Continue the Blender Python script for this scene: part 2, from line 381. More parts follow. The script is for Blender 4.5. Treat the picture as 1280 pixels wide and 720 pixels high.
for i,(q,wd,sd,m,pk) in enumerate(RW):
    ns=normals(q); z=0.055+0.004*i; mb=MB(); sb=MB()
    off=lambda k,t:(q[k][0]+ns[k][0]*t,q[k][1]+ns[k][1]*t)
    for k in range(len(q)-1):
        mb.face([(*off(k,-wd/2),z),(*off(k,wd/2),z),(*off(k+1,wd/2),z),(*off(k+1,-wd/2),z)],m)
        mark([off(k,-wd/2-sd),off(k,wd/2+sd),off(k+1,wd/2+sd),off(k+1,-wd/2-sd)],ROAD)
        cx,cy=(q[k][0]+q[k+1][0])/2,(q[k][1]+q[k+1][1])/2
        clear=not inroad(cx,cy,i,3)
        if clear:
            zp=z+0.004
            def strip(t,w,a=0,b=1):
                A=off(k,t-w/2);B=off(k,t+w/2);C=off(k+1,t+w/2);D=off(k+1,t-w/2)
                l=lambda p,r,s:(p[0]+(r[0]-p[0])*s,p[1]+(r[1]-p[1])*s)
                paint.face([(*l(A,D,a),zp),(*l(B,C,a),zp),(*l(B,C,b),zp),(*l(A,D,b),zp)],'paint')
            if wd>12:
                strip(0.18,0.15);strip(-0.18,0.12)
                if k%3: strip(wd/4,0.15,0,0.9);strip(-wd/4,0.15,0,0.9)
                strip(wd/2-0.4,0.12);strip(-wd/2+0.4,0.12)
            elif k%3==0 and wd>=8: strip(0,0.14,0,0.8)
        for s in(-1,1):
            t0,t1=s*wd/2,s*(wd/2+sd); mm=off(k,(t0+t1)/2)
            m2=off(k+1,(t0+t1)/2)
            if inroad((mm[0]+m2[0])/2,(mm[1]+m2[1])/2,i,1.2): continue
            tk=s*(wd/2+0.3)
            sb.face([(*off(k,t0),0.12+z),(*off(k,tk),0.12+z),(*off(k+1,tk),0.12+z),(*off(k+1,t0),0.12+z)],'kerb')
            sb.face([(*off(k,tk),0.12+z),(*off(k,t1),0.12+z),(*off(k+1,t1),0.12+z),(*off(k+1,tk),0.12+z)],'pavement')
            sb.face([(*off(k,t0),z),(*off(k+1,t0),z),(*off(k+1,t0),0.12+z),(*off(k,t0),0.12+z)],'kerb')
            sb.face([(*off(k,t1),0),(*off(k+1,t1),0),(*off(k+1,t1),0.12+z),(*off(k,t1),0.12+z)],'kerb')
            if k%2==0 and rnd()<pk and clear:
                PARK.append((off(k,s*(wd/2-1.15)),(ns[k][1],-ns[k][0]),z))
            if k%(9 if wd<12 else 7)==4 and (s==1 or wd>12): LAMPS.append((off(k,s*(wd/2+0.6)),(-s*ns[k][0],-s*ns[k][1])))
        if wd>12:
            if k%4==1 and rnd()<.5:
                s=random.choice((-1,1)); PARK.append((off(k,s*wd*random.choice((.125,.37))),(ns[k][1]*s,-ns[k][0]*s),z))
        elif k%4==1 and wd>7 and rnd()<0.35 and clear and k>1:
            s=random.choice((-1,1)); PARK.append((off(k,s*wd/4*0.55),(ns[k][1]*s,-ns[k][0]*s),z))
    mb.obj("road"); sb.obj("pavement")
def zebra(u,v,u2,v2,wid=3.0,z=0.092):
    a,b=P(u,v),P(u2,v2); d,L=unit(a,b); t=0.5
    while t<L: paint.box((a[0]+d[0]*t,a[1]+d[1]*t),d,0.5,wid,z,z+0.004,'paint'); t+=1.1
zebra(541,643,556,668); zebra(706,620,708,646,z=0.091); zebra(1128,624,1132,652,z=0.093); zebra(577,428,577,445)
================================
Quote the whole listing above, leaving nothing out.

Continue the Blender Python script for this scene: part 2, from line 381. More parts follow. The script is for Blender 4.5. Treat the picture as 1280 pixels wide and 720 pixels high.
for i,(q,wd,sd,m,pk) in enumerate(RW):
    ns=normals(q); z=0.055+0.004*i; mb=MB(); sb=MB()
    off=lambda k,t:(q[k][0]+ns[k][0]*t,q[k][1]+ns[k][1]*t)
    for k in range(len(q)-1):
        mb.face([(*off(k,-wd/2),z),(*off(k,wd/2),z),(*off(k+1,wd/2),z),(*off(k+1,-wd/2),z)],m)
        mark([off(k,-wd/2-sd),off(k,wd/2+sd),off(k+1,wd/2+sd),off(k+1,-wd/2-sd)],ROAD)
        cx,cy=(q[k][0]+q[k+1][0])/2,(q[k][1]+q[k+1][1])/2
        clear=not inroad(cx,cy,i,3)
        if clear:
            zp=z+0.004
            def strip(t,w,a=0,b=1):
                A=off(k,t-w/2);B=off(k,t+w/2);C=off(k+1,t+w/2);D=off(k+1,t-w/2)
                l=lambda p,r,s:(p[0]+(r[0]-p[0])*s,p[1]+(r[1]-p[1])*s)
                paint.face([(*l(A,D,a),zp),(*l(B,C,a),zp),(*l(B,C,b),zp),(*l(A,D,b),zp)],'paint')
            if wd>12:
                strip(0.18,0.15);strip(-0.18,0.12)
                if k%3: strip(wd/4,0.15,0,0.9);strip(-wd/4,0.15,0,0.9)
                strip(wd/2-0.4,0.12);strip(-wd/2+0.4,0.12)
            elif k%3==0 and wd>=8: strip(0,0.14,0,0.8)
        for s in(-1,1):
            t0,t1=s*wd/2,s*(wd/2+sd); mm=off(k,(t0+t1)/2)
            m2=off(k+1,(t0+t1)/2)
            if inroad((mm[0]+m2[0])/2,(mm[1]+m2[1])/2,i,1.2): continue
            tk=s*(wd/2+0.3)
            sb.face([(*off(k,t0),0.12+z),(*off(k,tk),0.12+z),(*off(k+1,tk),0.12+z),(*off(k+1,t0),0.12+z)],'kerb')
            sb.face([(*off(k,tk),0.12+z),(*off(k,t1),0.12+z),(*off(k+1,t1),0.12+z),(*off(k+1,tk),0.12+z)],'pavement')
            sb.face([(*off(k,t0),z),(*off(k+1,t0),z),(*off(k+1,t0),0.12+z),(*off(k,t0),0.12+z)],'kerb')
            sb.face([(*off(k,t1),0),(*off(k+1,t1),0),(*off(k+1,t1),0.12+z),(*off(k,t1),0.12+z)],'kerb')
            if k%2==0 and rnd()<pk and clear:
                PARK.append((off(k,s*(wd/2-1.15)),(ns[k][1],-ns[k][0]),z))
            if k%(9 if wd<12 else 7)==4 and (s==1 or wd>12): LAMPS.append((off(k,s*(wd/2+0.6)),(-s*ns[k][0],-s*ns[k][1])))
        if wd>12:
            if k%4==1 and rnd()<.5:
                s=random.choice((-1,1)); PARK.append((off(k,s*wd*random.choice((.125,.37))),(ns[k][1]*s,-ns[k][0]*s),z))
        elif k%4==1 and wd>7 and rnd()<0.35 and clear and k>1:
            s=random.choice((-1,1)); PARK.append((off(k,s*wd/4*0.55),(ns[k][1]*s,-ns[k][0]*s),z))
    mb.obj("road"); sb.obj("pavement")
def zebra(u,v,u2,v2,wid=3.0,z=0.092):
    a,b=P(u,v),P(u2,v2); d,L=unit(a,b); t=0.5
    while t<L: paint.box((a[0]+d[0]*t,a[1]+d[1]*t),d,0.5,wid,z,z+0.004,'paint'); t+=1.1
zebra(541,643,556,668); zebra(706,620,708,646,z=0.091); zebra(1128,624,1132,652,z=0.093); zebra(577,428,577,445)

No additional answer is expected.